On top of this you had things like "Club Cairbe" on Q-link which might actually be able to make the claim of being the first MMO, being a graphical game where people could run around and interact with avatars in real time. Albeit it was based more around scavenger hunts, social interaction, and assorted things like that, probably being spiritually more like "Second Life", as much as groups like the early "Adventurers Guild" tried to do more with it. It was however like most games of the time horrendously expensive (again, pay by the minute if I remember) so didn't exactly take off in people's minds.
The generation of MMOs that began with Meridian 59/Ultima Online and then moved on to Everquest and AOC was the first time you started to see these kinds of games given exposure and being made affordable to the average person through their monthly fees. Prior to them the whole idea was being strangled by the fact that the big services tried to maintain a hold on anything telecommunications related so they could charge premium, by the minute rates for services we take for granted right now or even find obsolete like oh... text chat. AoL, Prodigy, PC Link (and Qlink), and others all being driven out of business (or at least their initial business models) was in part done by MMOs (though not exclusively). While there were always work arounds, like MUDs, one of the things that helped sell things like UO, Everquest, and others was how cheap it was, and you had people thinking it was worth tolerating UO's infamous lag just for the ability to say hang out on the roof of a bank and chat with whomever happened by... like a chat room that doesn't cost $1 a minute. To a lot of people that in of itself was a big deal.
Truthfully the big thing that kind of annoys me right now is that it seems like the industry is starting to gradually swing back towards the old school levels of greed. What's more it seems like we haven't been seeing the continued level of advancement of technology and innovation we'd expect. To be honest one of the reasons why despite limited funds I try and find a way to at least try almost every MMO out there is because I see a lot of potential in the medium, and for a while it was exploding for a bit, but then it just kind of fizzled and pooped out, with the focus being on finding ridiculous ways to monetize things.

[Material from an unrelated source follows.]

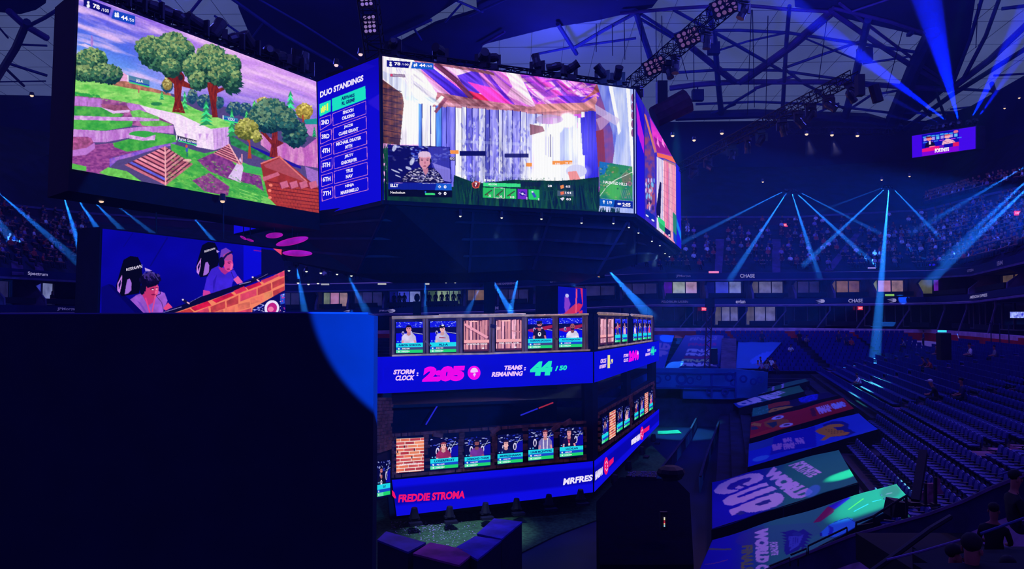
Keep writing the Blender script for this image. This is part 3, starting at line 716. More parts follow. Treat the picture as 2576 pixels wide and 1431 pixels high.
    for i in range(16):
        for j in range(9): c.poly([(1470+i*22+(j % 2)*11, 1175+j*22+i*3), (1488+i*22+(j % 2)*11, 1178+j*22+i*3), (1488+i*22+(j % 2)*11, 1194+j*22+i*3), (1470+i*22+(j % 2)*11, 1191+j*22+i*3)], (188+8*((i*j) % 4), 70, 56), .55)
    c.poly([(1430, 1140), (1530, 1105), (1545, 1125), (1440, 1165)], (204, 100, 130)); 
    for x in range(1540, 1780, 62): c.poly([(x, 1175), (x+50, 1160), (x+62, 1200), (x+14, 1215)], (206, 104, 140)); c.line([(x, 1175), (x+14, 1215)], 6, (140, 40, 70))
    c.poly([(1425, 1255), (1470, 1270), (1530, 1330), (1425, 1305)], (120, 200, 96)); 
    for p_ in [(1485, 1190), (1478, 1225), (1480, 1270)]: c.ell(p_[0], p_[1], 12, 10, (250, 130, 110))
    for i in range(4): c.line([(1280+i*4, 1215+i*22), (1400, 1255+i*18)], 4, (150, 220, 110))
    # little figures are plain walkers
    c.line([(945, 935), (946, 975)], 16, (60, 90, 190)); c.line([(947, 975), (948, 1008)], 10, (40, 120, 110)); c.ell(943, 940, 8, 10, (220, 90, 60))
    c.ell(636, 565, 4, 7, (230, 110, 110)); c.line([(636, 570), (637, 596)], 7, (190, 80, 100)); c.ell(948, 1030, 28, 9, (255, 190, 190), .8); c.ell(750, 668, 36, 12, (40, 130, 80))
    c.flecks([(225, 560), (850, 640), (1100, 780), (700, 690), (225, 620)], 260, [(70, 170, 70), (176, 232, 120)], 8, 3, .5); c.flecks([(860, 950), (1450, 1150), (1440, 1320), (820, 1190)], 420, [(40, 140, 60), (150, 214, 100)], 8, 3, .5, .3)
    c.a = np.clip(c.a*(1+.16*(fbm(zx/9, zy/7, 31, 2)[..., None]-.5)), 0, 255)
    # tags
    for x0, y0, x1, y1, sl, st2 in [(565, 482, 705, 560, 35, (60, 120, 150)), (878, 868, 1010, 935, 35, (34, 30, 60)), (1176, 740, 1274, 790, 22, (40, 150, 190))]:
        c.poly([(x0, y0), (x1, y0+sl), (x1, y1), (x0, y1-sl)], st2, .8); c.poly([(x0, y0), (x0+7, y0+2), (x0+7, y1-sl+2), (x0, y1-sl)], (240, 240, 255)); c.line([(x0+10, y1-sl+4), (x1, y1)], 7, (50, 220, 130)); c.line([(x0+10, y1-sl-8), (x1, y1-10)], 7, (20, 70, 190))
    c.poly([(283, -20), (460, 50), (445, 100), (281, 38)], (14, 14, 120)); c.poly([(476, 64), (614, 103), (612, 162), (460, 118)], (22, 70, 196))
    c.ell(312, 16, 8, 9, (250, 250, 255)); c.ell(312, 38, 11, 12, (250, 250, 255)); c.ell(488, 92, 6, 13, (250, 250, 255)); c.ell(502, 92, 6, 13, (250, 250, 255)); c.ell(488, 103, 8, 7, (250,250,255)); c.ell(503, 105, 8, 7, (250,250,255))
    return c
cv = paint1(); picture('picture', (S1.TL, S1.TR, S1.BR, S1.BL), 560, 400, cv, root)
def t1(s, x0, x1, yl0, yl1, yr0, yr1, m=WHI, bold=.04):
    Z = lambda x, y: (100+x/2.5556, y/2.5556); a = Z(x0, yl0); b = Z(x1, yr0); e = Z(x1, yr1); f = Z(x0, yl1)
    return lettering(s, S1.map(.04), [a, b, e, f], m, root, 'lettering', bold)
t1('78', 340, 384, 22, 50, 36, 66); t1('/100', 394, 442, 52, 72, 62, 84, bold=.01); t1('44', 520, 564, 96, 124, 108, 136); t1('/50', 568, 604, 117, 136, 124, 144, bold=.01)
t1('Ali-A', 616, 662, 506, 530, 514, 534, bold=.01); t1('Aaron Gordon', 890, 1006, 878, 902, 905, 924, bold=.01); t1('VODKA', 1206, 1252, 754, 774, 762, 780, bold=.01)

# ---------------- central scoreboard: hull, then faces
PLp, PRp = DU.TL, DU.TR
sb = thing('hanging_scoreboard', 'huge dark many-sided scoreboard hull hanging in the middle of the hall', 'scoreboard', (1, 58, EYE+6.3))
top = [Vector((p.x, p.y, 0)) for p in (S2.TL, S2.TR, CH.TR, S3.TR, CE.TR)]
inn = lambda p, k=.35: Vector((p.x, p.y, 0))
ring = [DU.BL-DU.n*.4, S2.BL-S2.n*.4-DU.n*.2, S2.BR-S2.n*.4, CH.BR-CH.n*.4, S3.BR-S3.n*.4, CE.BR-CE.n*.4]
ring = [Vector((p.x, p.y, 0)) for p in ring]+[Vector((12, 78, 0)), Vector((-6, 72, 0)), Vector((-14, 56, 0))]
zb, zt = EYE+6.05, EYE+14.7
mb = MB(); n_ = len(ring)
mb.prism([p+Vector((0, 0, zb)) for p in ring], (0, 0, zt-zb)); mb.build('hull', BK, sb)
low = [at(718, 655, 46), at(900, 688, 45.5), at(1180, 686, 45), at(1340, 678, 46), at(1500, 690, 48), at(1600, 664, 56), at(1700, 641, 70)]
lz = [p.z for p in low]
ring2 = [Vector((-15.2, 46.5, zb)), DU.BR-DU.n*.5, S2.px(1200, 515)-S2.n*.6, S2.px(1400, 525)-S2.n*.6, S2.BR-S2.n*.6, CH.BR-CH.n*.6, CE.BR-CE.n*.6]
mb = MB()
for i in range(6): mb.quad(ring2[i], ring2[i+1], low[i+1], low[i])
bk = [p+Vector((0, 14, 0)) if i < 5 else p+Vector((-6, 3, 0)) for i, p in enumerate(low)]
bt = [p+Vector((0, 14, 0)) if i < 5 else p+Vector((-6, 3, 0)) for i, p in enumerate(ring2)]
for i in range(6): mb.quad(low[i], low[i+1], bk[i+1], bk[i]); mb.quad(ring2[i], ring2[i+1], bt[i+1], bt[i]); mb.quad(bt[i], bt[i+1], bk[i+1], bk[i])
mb.quad(ring2[0], low[0], bk[0], bt[0]); mb.quad(ring2[6], low[6], bk[6], bt[6])
mb.build('underside', BK, sb)
mb = MB()                                   # trusses of the underside
for i in range(6):
    for f in (.25, .5, .75): 
        a = ring2[i].lerp(low[i], f)+Vector((0, -.12, 0)); b = ring2[i+1].lerp(low[i+1], f)+Vector((0, -.12, 0)); mb.bar(a, b, .14)
    mb.bar(ring2[i]+Vector((0, -.12, 0)), low[i]+Vector((0, -.12, 0)), .16)
mb.build('truss_frame', DK, sb)
fr = MB()
for f in (DU, S2, CH, S3, CE): f.housing(.5, .12, .1, fr)
fr.build('screen_frame', BK, sb)

du = thing('standings_board', 'tall blue display on the scoreboard corner listing the duo standings', 'screen', tuple(DU.BL))
c = Canvas(780, 120, 980, 560, 1.3, BLUE_LED).zoom(780, 120, 3.252); zx, zy = c.zx()
c.a[:] = np.array([14, 6, 200.])*(1-.25*np.clip((500-zy)/700, 0, 1))[..., None]+np.array([0, 0, 10])
for i in range(7): c.poly([(470, 460-i*5), (580, 370), (570, 520)], (40, 20, 214), .25)
c.poly([(230,180),(300,90),(540,150),(420,200)], (30,14,196), .4)
c.poly([(75, 462), (168, 427), (170, 520), (78, 565)], (30, 228, 190)); c.poly([(178, 418), (452, 312), (456, 420), (182, 524)], (26, 226, 196))
c.a = np.clip(c.a, 0, 255)
rows = [(580, 548, 675, 620, 540, 436, 638, 540), (695, 665, 790, 748, 660, 560, 754, 662), (812, 782, 905, 868, 778, 685, 872, 786), (930, 900, 1022, 990, 896, 810, 992, 912), (1045, 1020, 1138, 1108, 1012, 936, 1112, 1038), (1160, 1136, 1256, 1226, 1132, 1060, 1230, 1162)]
PK = (246, 150, 196)
for i, (a, b, e, d, f, g, h, k) in enumerate(rows):
    dx = i*3.2
    q = [(80+dx, a), (170+dx, b), (172+dx, d), (83+dx, e)]; c.line(q+[q[0]], 3.5, PK)
    q = [(185+dx, f), (455+dx, g), (458+dx, k), (188+dx, h)]; c.line(q+[q[0]], 3.5, PK)
picture('picture', (DU.TL, DU.TR, DU.BR, DU.BL), 220, 440, c, du)
LAV = E('screen_lavender', (236, 226, 255)); NVY = E('screen_navy', (8, 30, 120)); YEL = E('screen_yellow', (236, 250, 90))
def t2(s, x0, x1, yl0, yl1, yr0, yr1, m=LAV, face=DU, par=du, bold=.05):
    Z = lambda x, y: (780+x/3.252, 120+y/3.252)
    return lettering(s, face.map(.04), [Z(x0, yl0), Z(x1, yr0), Z(x1, yr1), Z(x0, yl1)], m, par, 'lettering', bold)
t2('DUO STANDINGS', 86, 440, 362, 412, 222, 272); t2('#1', 92, 152, 482, 536, 454, 520, YEL)
t2('AIRWAKS', 260, 368, 402, 434, 374, 402, NVY); t2('RL GRIME', 264, 370, 444, 474, 408, 440, NVY)
for i, (p_, a, b) in enumerate([('2ND', 'SINOOH', 'OILKING'), ('3RD', 'JACOB', 'CLARE GRANT'), ('4TH', 'MICHAEL DRAYER', 'MYTH'), ('5TH', 'JELTY', 'GABOREVER'), ('6TH', 'TFUE', 'NAV'), ('7TH', 'NINJA', 'MARSHMELLO')]):
    y = 596+116.5*i; x = 96+i*3; t2(p_, x, x+64, y-2, y+36, y-10, y+28)
    cx = 316+i*2.4; yc = 520+121.5*i; sl = -.30+.012*i
    for s_, dy in ((a, 0), (b, 44)):
        hw = 7.3*len(s_) if len(s_) > 4 else 28; l = yc+dy-sl*(-hw)-16+dy*0; 
        yl = yc+dy+(-hw)*sl; yr = yc+dy+hw*sl
        t2(s_, cx-hw, cx+hw, yl-14, yl+15, yr-14, yr+15)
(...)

It's sort of like the leap from BBS systems and Echos to the Internet and WWW, for a while it got stymied when a few big companies tried to monopolize technology by tying it into professional services that they could force people to pay minute to minute, or hour to hour for. We needed to see that collapse before things
moved on to the current level.... I'm rambling, but basically, there are not only MMOs (as in real ones, not MUDs, I did those too) that came before the well known ones that got strangled, but there was a whole era where you'd be charged literally minute to minute for a service which was actually inferior to what The Escapist provides for free today (although I personally support the Publisher's club).